A typical crack addict about to shamble over to Uncyclopedia to do some vandalism, but only if he can remember his sockpuppet user name.

UnNews HQ, Parts Unknown - Scientists have today published the results of a shocking scientific investigation into Uncyclopedia's underground sockpuppet community. The report, published in New Scientist, makes for disturbing reading, confirming the existence of sockpuppet "gangs". It also reports that record numbers of sockpuppets have become addicted to crack, and other wiki-altering substances.


The investigation was prompted by reports from various members of the Uncyclopedia community of various shady-looking sockpuppets hanging around street corners, reported sockpuppet "gangs" roaming around the community, and greatly elevated levels of vandalism and blanking. This behaviour has been cause for concern for many resident Uncyclopedians for a while, as many feel intimidated by the actions of these rogue sockpuppet gangs. Drugs were suspected to be a part of the cause of this for a while, and now it seems that that suspicion has been confirmed.


This is a drastic change from the idyllic days of yore, where an uncyclopedian could wander through the community, happy and carefree, creating and editing articles without fear of retribution or vandalism or personal harm. A far cry from these dark times, where users are even afraid to start articles, for fear of having them replaced with hurtful messages about the quality of their writing, their sexual preference, or derogatory comments about their moms. One Uncyclopedian we interviewed had this to say -

“It's not like it used to be back in the good old days. There's always the fear there, that my articles might be vandalised, even in my own userpage. It's just wrong, something needs to be done.”

~ One Uncyclopedian on things.


The report goes on to hypothesise reasons as to what has brought about this unprecedented situation, and what has forced so many sockpuppets to turn to using crack. There are several possibilities, but everyone agrees that the most likely one is sexual inadequacy.
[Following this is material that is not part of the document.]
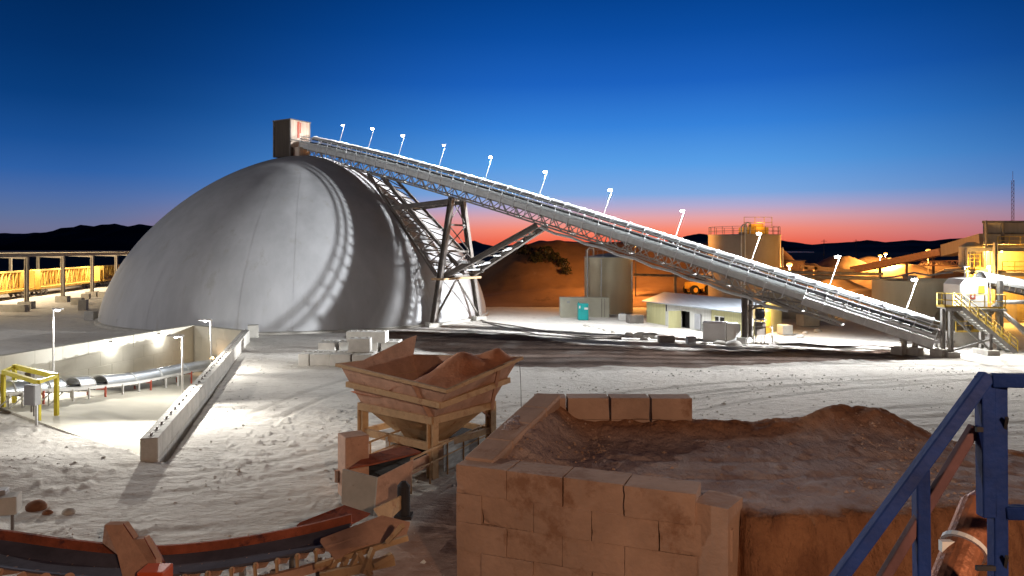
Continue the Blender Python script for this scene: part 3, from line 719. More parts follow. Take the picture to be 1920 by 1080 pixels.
def gantry():
    root = T('yellow_gantry', 'bright yellow steel gantry straddling the silver conveyor', 'gantry', G(72, 790))
    zt = 1.82
    nr = G(72, 790); fr = G(106, 775); nl = G(6, 697, zt); fl_ = G(27, 687, zt); nl.z = 0; fl_.z = 0
    for p in (nr, fr, nl, fl_): MB().beam(p-Z*.1, p+Z*(zt-.1), .17, .17).build('post', m_yellow, root)
    b = MB(); b.beam(nr+Z*zt, nl+Z*zt, .16, .2); b.build('beam', m_yellow, root)
    MB().beam(fr+Z*zt, fl_+Z*zt, .22, .24).build('beam', m_yellow, root)
    MB().beam(nr+Z*(zt+.002), fr+Z*(zt+.002), .13, .16).build('cross_tie', m_yellow, root); MB().beam(nl+Z*(zt+.002), fl_+Z*(zt+.002), .13, .16).build('cross_tie', m_yellow, root)
    MB().box(fr.lerp(fl_, .62)+Z*(zt-.3), (.32, .3, .34)).tube(fr.lerp(fl_, .62)+Z*(zt-.45), fr.lerp(fl_, .62)+Z*(zt-.8), .03, 6).build('hoist', m_dsteel, root)
    c = Q(61, 740, 33.3); r = T('control_box', 'grey electrical control box on a post in front of the yellow gantry', 'control box', (c.x, c.y, 0))
    o = MB().box(c, (.62, .34, .92), -.25).build('enclosure', m_grey, r, bevel=.02)
    MB().box(c+Vector((-.02, -.19, 0)), (.52, .02, .82), -.25).build('door', m_grey, o)
    MB().beam(c+Vector((.15, .05, -.45)), Vector((c.x+.15, c.y+.05, -.1)), .09).build('post', m_steel, r)
    MB().tube(c+Vector((-.05, 0, -.46)), c+Vector((-.05, 0, -.8)), .035, 6).tube(c+Vector((.05, 0, -.46)), c+Vector((.0, .1, -1.0)), .03, 6).build('conduit', m_dsteel, r)
gantry()

# ------------------------------------------------------------------ rail shed on the left
RD = Vector((-.2, 1, 0)).normalized(); RN = Vector((RD.y, -RD.x, 0))
TR0 = Vector((-80.5, 115, 0))
def tp(k, u=0, z=0): return TR0+RD*k+RN*u+Z*z
def shed():
    c0 = Q(50, 578, 100); c0.z = 0
    off = (c0-TR0).dot(RN); k0 = (c0-TR0).dot(RD)
    root = T('rail_shed', 'long open-sided canopy on slim columns over the yellow railcars', 'shed', tp(k0, off))
    sp = 12.2; zt = 7.5
    for i in range(-1, 7):
        k = k0+sp*i
        for u, nm in ((off, 0), (-off-1, 1)):
            MB().ibeam(tp(k, u, 0), tp(k, u, zt-.3), .42, .42, .08).build('column', m_shed, root)
        MB().box(tp(k, off, .35), (1.7, 1.5, 1.1), .2).build('footing', m_conc, root, bevel=.05)
        f = MB(); cxx = (off-off-1)/2
        f.add([tp(k-.12, off, zt-.8), tp(k-.12, off-.9, zt-.75), tp(k-.12, -.5, zt-.15), tp(k-.12, -off-.1, zt-.75), tp(k-.12, -off-1, zt-.8), tp(k-.12, -off-1, zt), tp(k-.12, off, zt),
               tp(k+.12, off, zt-.8), tp(k+.12, off-.9, zt-.75), tp(k+.12, -.5, zt-.15), tp(k+.12, -off-.1, zt-.75), tp(k+.12, -off-1, zt-.8), tp(k+.12, -off-1, zt), tp(k+.12, off, zt)],
              [(0, 1, 2, 3, 4, 5, 6), (13, 12, 11, 10, 9, 8, 7)]+[(j, (j+1) % 7, 7+(j+1) % 7, 7+j) for j in range(7)])
        f.build('rafter', m_shed, root)
    e = MB(); e.beam(tp(k0-16, off+.12, zt-.25), tp(k0+sp*6.4, off+.12, zt-.25), .14, .5); e.build('eave_beam', m_shed, root)
    MB().slab([tp(k0-18, off+.9, zt+.1), tp(k0+sp*6.5, off+.9, zt+.1), tp(k0+sp*6.5, -off-1.9, zt+.1), tp(k0-18, -off-1.9, zt+.1)], Z*.2).build('roof', m_dsteel, root)
    for i in range(6):
        k = k0-9+sp*i; p = tp(k, 1.6, zt-.45); r = T('assumed_shed_lamp', 'assumed ceiling lamp under the rail canopy, %s bay from the near end' % ORD[i], 'lamp', p+Z*.45, 'assumed ceiling lamps under the rail canopy')  # unseen lamps, assumed from the warm light under the roof
        hb = MB().box(p+Z*.2, (.9, .4, .14)).build('lamp_head', m_dsteel, r); MB().box(p+Z*.11, (.7, .3, .03)).build('lens', m_lensd, hb); MB().tube(p+Z*.25, p+Z*.5, .03, 6).build('stem', m_dsteel, r)
        light('lamp_light', 'POINT', p-Z*.15, E_SHED, (1, .82, .56), r, .3)
    # track
    t = MB()
    for u in (-.75, .75): t.beam(tp(-60, u, .12), tp(120, u, .12), .1, .18)
    tr = t.build('railway_track', m_dsteel, org=tp(0)); tr['kind'] = 'structure'
shed()
def railcar():
    Lc = 30.0; root = T('railcar', 'x', 'railcar', (0, 0, 0), 'yellow railcars under the canopy')
    MB().box((0, 0, 1.15), (Lc-.6, 2.5, .35)).box((0, 0, .95), (Lc*.5, .5, .4)).build('deck', m_railcar, root)
    for s in (-1, 1):
        b = MB().box((s*(Lc/2-.55), 0, 2.75), (.3, 2.7, 3.1)).box((s*(Lc/2-1.7), 0, 2.75), (2.2, .5, 3.05)); b.build('bulkhead', m_railcar, root, bevel=.03)
        for k in (-1, 1):
            for q in (-.9, .9): MB().tube((s*(Lc/2-3.2)+q, k*.75-.07, .48), (s*(Lc/2-3.2)+q, k*.75+.07, .48), .46, 16).build('wheel', m_dsteel, root)
        MB().box((s*(Lc/2-3.2), 0, .62), (2.8, 1.9, .3)).build('bogie', m_dsteel, root)
        MB().box((s*(Lc/2-.1), 0, .95), (.6, .3, .3)).build('coupler', m_dsteel, root)
    MB().box((0, 0, 4.2), (Lc-.9, .55, .28)).box((0, 0, 1.42), (Lc-.9, .5, .2)).build('top_beam', m_railcar, root)
    w = MB(); n = 20; x0 = -Lc/2+2.9; dx = (Lc-5.8)/n
    for i in range(n+1):
        x = x0+i*dx
        for y in (-.16, .16): w.beam((x, y, 1.4), (x, y*.6, 4.1), .16)
        if i < n and i % 2 == 0: w.beam((x, -.2, 1.5), (x+dx, -.2, 4.0), .14)
        if i < n and i % 4 == 1: w.beam((x, .2, 4.0), (x+dx, .2, 1.5), .14)
    w.build('center_beam', m_railcar, root)
    return root
rz = math.atan2(RD.y, RD.x)
r0 = railcar()
for i, k in enumerate((-5.6, 25.6, 56.8)):
    o = r0 if i == 0 else dup(r0, (0, 0, 0))
    o.location = tp(k, 0, .18); o.rotation_euler = (0, 0, rz)
    o['label'] = ('yellow centre-beam railcar at the left edge under the canopy, its end bulkhead showing', 'yellow centre-beam railcar in the middle, whole side seen between canopy columns', 'yellow centre-beam railcar farthest back, partly hidden by the dome')[i]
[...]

The sockpuppets' e-penises are all very small, and so they feel they have to prove to the world how powerful they think they are. The only way they know how to do this is to do "what all the other sockpuppets are doing", and take crack. Unfortunately, when the effects of the crack combine with their heightened feelings of inferiority to better sockpuppets, this is transferred into rage, and the sockpuppets rampage through the wiki, vandalising everything in sight.


The researchers did not outline any ideas for combating this crack problem, mostly because by that point in the investigation they were all whacked on it themselves. However, some in the community believe that if appeals are made to the sockpuppet gangs by the people they respect, they will listen to reason and make an effort to become good uncyclopedians.

Both the cast of Star Trek and several children's TV characters are said to be considering putting out special public service UnNews Audio broadcast, appealing againt the use of crack, especially in conjunction with wikis.